Phase field simulation of microstructural evolution and thermomigration-induced phase segregation in Cu/Sn58Bi/Cu interconnects under isothermal aging and temperature gradient

Abstract

Sn-Bi based alloys are widely used as thermal interfacial materials, solders in electronic packaging, thermal fuse and low temperature resistant performance electronic components. However, the inherent tendency of microstructure coarsening and phase segregation in Sn-Bi alloys under thermal loading can easily lead to the inhomogeneous mechanical and thermal response behavior, which can promote crack initiation and expansion near the interface between two major phases (i.e., Bi-rich and Sn-rich phases), and this has brought about serious reliability concern for the above applications and thus attracted increasing attention in recent years.
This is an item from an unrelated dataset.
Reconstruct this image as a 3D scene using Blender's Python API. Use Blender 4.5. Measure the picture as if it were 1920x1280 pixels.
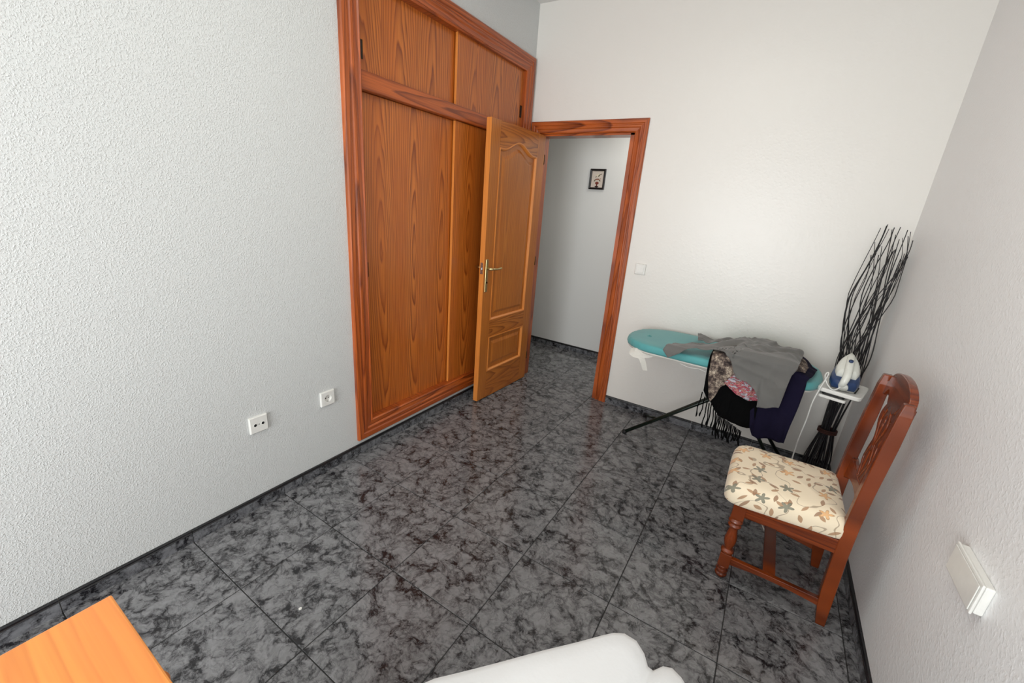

In this study, a phase field model is developed to simulate the microstructural evolution and phase segregation behavior of the eutectic Sn58Bi solder in a line-type Cu/Sn58Bi/Cu interconnect under the condition of isothermal aging and temperature gradient respectively. Results show that the Bi-rich phase and Sn-rich phase distribute inhomogeneously in the Sn58Bi alloy matrix of the solder interconnect during thermal aging; the large size Bi-rich phase particles grow up at the expense of the small size ones, and the value of coarsening exponent n is 0.17. Under temperature gradient, Bi atoms migrate along the direction of the heat flux, and consequently a Bi-rich phase segregation layer forms on the cold end, while a Sn-rich phase area is left on the hot end. The relationship between the temperature gradient distribution and the microstructural characteristics is well revealed. Moreover, the phase segregation under temperature gradient induces the decrease of thermal conductivity, which in turn deteriorates the heat transfer performance of solder interconnects. In addition, comparing the coarsening behavior of the Bi-rich phase under temperature gradient with that during isothermal aging, it is clear that the temperature gradient leads to faster coarsening of the Bi-rich phase, and there is a linear relationship between the mean equivalent radius of the Bi-rich phase and nondimensional time. Finally, the study of thermomigration kinetics of the Bi-rich phase shows that the thickness of the Bi-rich phase segregation layer increases almost linearly with nondimensional time, which is consistent with the theoretical analysis.